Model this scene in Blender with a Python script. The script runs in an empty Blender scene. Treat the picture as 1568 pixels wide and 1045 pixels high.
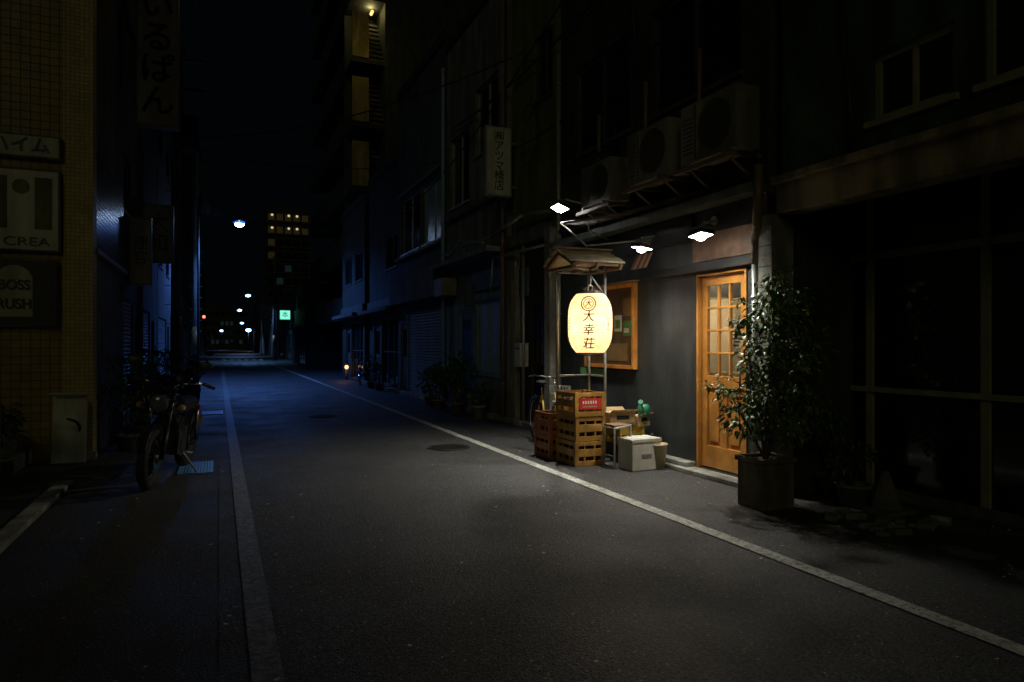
import bpy, bmesh, math, random
from mathutils import Vector, Matrix
random.seed(7)
R=math.radians
sc=bpy.context.scene
sc.view_settings.view_transform='Standard'
sc.view_settings.look='None'
sc.view_settings.exposure=0

# ------------------------------------------------------------ materials
def mat(name,col,rough=.7,var=.25,scale=6.0,bump=.0,bscale=40.0,metal=0.0,emit=None,es=0,spec=.5,dirt=0.0,tile=None):
    m=bpy.data.materials.new(name); m.use_nodes=True
    nt=m.node_tree; N=nt.nodes; L=nt.links
    p=N['Principled BSDF']
    tc=N.new('ShaderNodeTexCoord')
    nz=N.new('ShaderNodeTexNoise'); nz.inputs['Scale'].default_value=scale; nz.inputs['Detail'].default_value=6
    nz.inputs['Roughness'].default_value=.65
    L.new(tc.outputs['Object'],nz.inputs['Vector'])
    cr=N.new('ShaderNodeValToRGB')
    cr.color_ramp.elements[0].position=.3; cr.color_ramp.elements[1].position=.7
    a=[max(0,c*(1-var)) for c in col]; b=[min(1,c*(1+var)) for c in col]
    cr.color_ramp.elements[0].color=(*a,1); cr.color_ramp.elements[1].color=(*b,1)
    L.new(nz.outputs['Fac'],cr.inputs['Fac'])
    out=cr.outputs['Color']
    if dirt>0:
        n2=N.new('ShaderNodeTexNoise'); n2.inputs['Scale'].default_value=1.7; n2.inputs['Detail'].default_value=8
        mp=N.new('ShaderNodeMapping'); mp.inputs['Scale'].default_value=(2.5,2.5,.5)
        L.new(tc.outputs['Object'],mp.inputs['Vector']); L.new(mp.outputs['Vector'],n2.inputs['Vector'])
        r2=N.new('ShaderNodeValToRGB'); r2.color_ramp.elements[0].position=.42; r2.color_ramp.elements[1].position=.62
        k=1-dirt
        r2.color_ramp.elements[0].color=(k,k*.97,k*.9,1); r2.color_ramp.elements[1].color=(1,1,1,1)
        L.new(n2.outputs['Fac'],r2.inputs['Fac'])
        mx=N.new('ShaderNodeMixRGB'); mx.blend_type='MULTIPLY'; mx.inputs['Fac'].default_value=1
        L.new(out,mx.inputs['Color1']); L.new(r2.outputs['Color'],mx.inputs['Color2']); out=mx.outputs['Color']
    if tile:
        bt=N.new('ShaderNodeTexBrick'); bt.offset=tile[3] if len(tile)>3 else 0
        bt.inputs['Scale'].default_value=1; bt.inputs['Brick Width'].default_value=tile[0]; bt.inputs['Row Height'].default_value=tile[1]
        bt.inputs['Mortar Size'].default_value=tile[2]; bt.inputs['Color1'].default_value=(1,1,1,1); bt.inputs['Color2'].default_value=(.8,.8,.8,1)
        bt.inputs['Mortar'].default_value=(.45,.45,.45,1)
        sp=N.new('ShaderNodeSeparateXYZ'); cb=N.new('ShaderNodeCombineXYZ'); ad=N.new('ShaderNodeMath'); ad.operation='ADD'
        L.new(tc.outputs['Object'],sp.inputs[0]); L.new(sp.outputs[0],ad.inputs[0]); L.new(sp.outputs[1],ad.inputs[1])
        L.new(ad.outputs[0],cb.inputs[0]); L.new(sp.outputs[2],cb.inputs[1]); L.new(cb.outputs[0],bt.inputs['Vector'])
        mx=N.new('ShaderNodeMixRGB'); mx.blend_type='MULTIPLY'; mx.inputs['Fac'].default_value=1
        L.new(out,mx.inputs['Color1']); L.new(bt.outputs['Color'],mx.inputs['Color2']); out=mx.outputs['Color']
        bp=N.new('ShaderNodeBump'); bp.inputs['Strength'].default_value=.5; bp.inputs['Distance'].default_value=.006
        L.new(bt.outputs['Color'],bp.inputs['Height']); L.new(bp.outputs['Normal'],p.inputs['Normal'])
        mr=N.new('ShaderNodeMapRange'); mr.inputs['From Min'].default_value=.45; mr.inputs['From Max'].default_value=.8
        mr.inputs['To Min'].default_value=.85; mr.inputs['To Max'].default_value=rough
        L.new(bt.outputs['Color'],mr.inputs['Value']); L.new(mr.outputs[0],p.inputs['Roughness'])
    L.new(out,p.inputs['Base Color'])
    if not tile: p.inputs['Roughness'].default_value=rough
    p.inputs['Metallic'].default_value=metal
    p.inputs['Specular IOR Level'].default_value=spec
    if bump>0 and not tile:
        nb=N.new('ShaderNodeTexNoise'); nb.inputs['Scale'].default_value=bscale; nb.inputs['Detail'].default_value=5
        L.new(tc.outputs['Object'],nb.inputs['Vector'])
        bp=N.new('ShaderNodeBump'); bp.inputs['Strength'].default_value=bump; bp.inputs['Distance'].default_value=.01
        L.new(nb.outputs['Fac'],bp.inputs['Height']); L.new(bp.outputs['Normal'],p.inputs['Normal'])
    return m

def asphalt(name,base):
    m=mat(name,(base,base,base*.96),rough=.62,var=.0,scale=3)
    nt=m.node_tree;N=nt.nodes;L=nt.links;p=N['Principled BSDF']
    tc=N.new('ShaderNodeTexCoord')
    def noise(s,d=4):
        n=N.new('ShaderNodeTexNoise'); n.inputs['Scale'].default_value=s; n.inputs['Detail'].default_value=d
        L.new(tc.outputs['Object'],n.inputs['Vector']); return n
    def ramp(src,p0,c0,p1,c1):
        r=N.new('ShaderNodeValToRGB'); r.color_ramp.elements[0].position=p0; r.color_ramp.elements[1].position=p1
        r.color_ramp.elements[0].color=(c0,c0,c0,1); r.color_ramp.elements[1].color=(c1,c1,c1,1); L.new(src,r.inputs['Fac']); return r
    big=ramp(noise(.8,8).outputs['Fac'],.3,base*.80,.7,base*1.14)
    fine=ramp(noise(60,3).outputs['Fac'],.38,.30,.64,1.8)
    vo=N.new('ShaderNodeTexVoronoi'); vo.inputs['Scale'].default_value=30; L.new(tc.outputs['Object'],vo.inputs['Vector'])
    fl=N.new('ShaderNodeMapRange'); fl.inputs['From Min'].default_value=.12; fl.inputs['From Max'].default_value=.24; fl.inputs['To Min'].default_value=6; fl.inputs['To Max'].default_value=1  # bright flecks: wet sparkle put into the colour as pale gravel
    L.new(vo.outputs['Distance'],fl.inputs['Value'])
    sel=ramp(noise(17,2).outputs['Fac'],.52,0,.60,1)
    mx=N.new('ShaderNodeMixRGB'); mx.blend_type='MULTIPLY'; mx.inputs['Fac'].default_value=1
    L.new(big.outputs[0],mx.inputs[1]); L.new(fine.outputs[0],mx.inputs[2])
    m2=N.new('ShaderNodeMixRGB'); m2.blend_type='MULTIPLY'
    L.new(sel.outputs[0],m2.inputs['Fac']); L.new(mx.outputs[0],m2.inputs[1]); L.new(fl.outputs[0],m2.inputs[2])
    vc=N.new('ShaderNodeTexVoronoi'); vc.feature='DISTANCE_TO_EDGE'; vc.inputs['Scale'].default_value=.33
    nd=noise(1.6,4); ma=N.new('ShaderNodeMixRGB'); ma.blend_type='ADD'; ma.inputs['Fac'].default_value=.9
    L.new(tc.outputs['Object'],ma.inputs[1]); L.new(nd.outputs['Color'],ma.inputs[2]); L.new(ma.outputs[0],vc.inputs['Vector'])
    ck=ramp(vc.outputs['Distance'],.002,.45,.006,1)
    m3=N.new('ShaderNodeMixRGB'); m3.blend_type='MULTIPLY'; m3.inputs['Fac'].default_value=.8
    L.new(m2.outputs[0],m3.inputs[1]); L.new(ck.outputs[0],m3.inputs[2])
    L.new(m3.outputs[0],p.inputs['Base Color'])
    rr=ramp(noise(1.3,5).outputs['Fac'],.35,.52,.7,.75); L.new(rr.outputs[0],p.inputs['Roughness'])
    bp=N.new('ShaderNodeBump'); bp.inputs['Strength'].default_value=1; bp.inputs['Distance'].default_value=.010
    L.new(noise(90,3).outputs['Fac'],bp.inputs['Height']); L.new(bp.outputs['Normal'],p.inputs['Normal'])
    return m

def linepaint(name,c,lo,hi):
    m=mat(name,c,rough=.6,var=.25,scale=4)
    nt=m.node_tree;N=nt.nodes;L=nt.links;p=N['Principled BSDF']
    src=p.inputs['Base Color'].links[0].from_socket
    tc=N.new('ShaderNodeTexCoord'); n=N.new('ShaderNodeTexNoise'); n.inputs['Scale'].default_value=30; n.inputs['Detail'].default_value=8; n.inputs['Roughness'].default_value=.8
    L.new(tc.outputs['Object'],n.inputs['Vector'])
    r=N.new('ShaderNodeValToRGB'); r.color_ramp.elements[0].position=lo; r.color_ramp.elements[1].position=hi
    L.new(n.outputs['Fac'],r.inputs['Fac'])
    mx=N.new('ShaderNodeMixRGB'); L.new(r.outputs[0],mx.inputs[0]); mx.inputs[1].default_value=(.06,.06,.056,1); L.new(src,mx.inputs[2])
    L.new(mx.outputs[0],p.inputs['Base Color'])
    return m

def emis(name,col,s,samp='NONE'):
    m=bpy.data.materials.new(name); m.use_nodes=True; nt=m.node_tree
    nt.nodes.remove(nt.nodes['Principled BSDF'])
    e=nt.nodes.new('ShaderNodeEmission'); e.inputs[0].default_value=(*col,1); e.inputs[1].default_value=s
    nt.links.new(e.outputs[0],nt.nodes['Material Output'].inputs[0])
    try: m.cycles.emission_sampling=samp
    except Exception: pass
    return m

def clearglass(name):
    m=bpy.data.materials.new(name); m.use_nodes=True; nt=m.node_tree
    nt.nodes.remove(nt.nodes['Principled BSDF'])
    t=nt.nodes.new('ShaderNodeBsdfTransparent'); t.inputs[0].default_value=(.9,.9,.86,1)
    g=nt.nodes.new('ShaderNodeBsdfGlossy'); g.inputs['Roughness'].default_value=.05; g.inputs[0].default_value=(.9,.9,.9,1)
    mx=nt.nodes.new('ShaderNodeMixShader'); mx.inputs[0].default_value=.08
    nt.links.new(t.outputs[0],mx.inputs[1]); nt.links.new(g.outputs[0],mx.inputs[2])
    nt.links.new(mx.outputs[0],nt.nodes['Material Output'].inputs[0]); return m

M={}
M['asphalt']=asphalt('asphalt_mat',.055)
M['asphalt2']=asphalt('asphalt_shoulder_mat',.047)
M['line']=linepaint('line_paint',(.58,.58,.53),.38,.52)
M['lineworn']=linepaint('line_paint_worn',(.24,.24,.23),.42,.62)
M['conc']=mat('concrete',(.30,.30,.27),.85,.3,7,.5,60,dirt=.5)
M['concd']=mat('concrete_dark',(.13,.13,.12),.85,.3,5,.5,50,dirt=.5)
M['char']=mat('charcoal_wall',(.034,.041,.046),.55,.3,4,.35,90,dirt=.4)
M['black']=mat('black_paint',(.012,.012,.012),.45,.2)
M['dark']=mat('dark_wall',(.045,.052,.045),.8,.35,3,.3,30,dirt=.5)
M['green']=mat('green_wall',(.04,.085,.045),.8,.3,3,.3,30,dirt=.5)
M['olive']=mat('olive_mortar',(.16,.165,.07),.85,.3,2.5,.3,40,dirt=.45)
M['beige']=mat('beige_beam',(.28,.23,.13),.7,.25,4,.2,40,dirt=.55)
M['ytile']=mat('yellow_tile',(.24,.18,.035),.45,.2,3,tile=(.1,.1,.006))
M['ytile2']=mat('yellow_tile_corner',(.38,.33,.12),.45,.2,3,tile=(.05,.05,.004))
M['stairwall']=mat('yellow_stair_wall',(.34,.26,.07),.7,.2,3,dirt=.4)
M['gtile']=mat('glazed_tile',(.10,.12,.16),.24,.2,3,tile=(.12,.06,.006,.5),spec=1.0)
M['bluewall']=mat('blue_grey_wall',(.18,.24,.30),.7,.2,3,.3,30,dirt=.4)
M['greywall']=mat('grey_wall',(.22,.23,.22),.8,.25,2,.3,30,dirt=.5)
M['greywall2']=mat('dim_grey_wall',(.10,.11,.12),.8,.3,2,.3,30,dirt=.5)
M['alu']=mat('aluminium_frame',(.32,.34,.34),.4,.12,5,metal=.4)
M['bluealu']=mat('blue_painted_frame',(.18,.28,.38),.45,.15,5)
M['greenframe']=mat('green_steel_frame',(.28,.27,.15),.5,.25,6)
M['glass']=mat('dark_glass',(.010,.012,.013),.08,.2,2,spec=.5)
M['frost']=mat('frosted_glass',(.24,.36,.48),.25,.2,2,spec=.6)
M['clear']=clearglass('clear_glass')
M['orange']=mat('orange_wood',(.58,.25,.05),.42,.28,5,.15,60,dirt=.3)
M['wood']=mat('brown_wood',(.20,.11,.06),.6,.35,9,.3,60)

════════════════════

--- Instructions to follow ---
Repeat the listing above exactly from its first line to the line containing "sc.view_settings.exposure=0", both included, and omit the pictures.

--- Solution for this problem ---
Model this scene in Blender with a Python script. The script runs in an empty Blender scene. Treat the picture as 1568 pixels wide and 1045 pixels high.
import bpy, bmesh, math, random
from mathutils import Vector, Matrix
random.seed(7)
R=math.radians
sc=bpy.context.scene
sc.view_settings.view_transform='Standard'
sc.view_settings.look='None'
sc.view_settings.exposure=0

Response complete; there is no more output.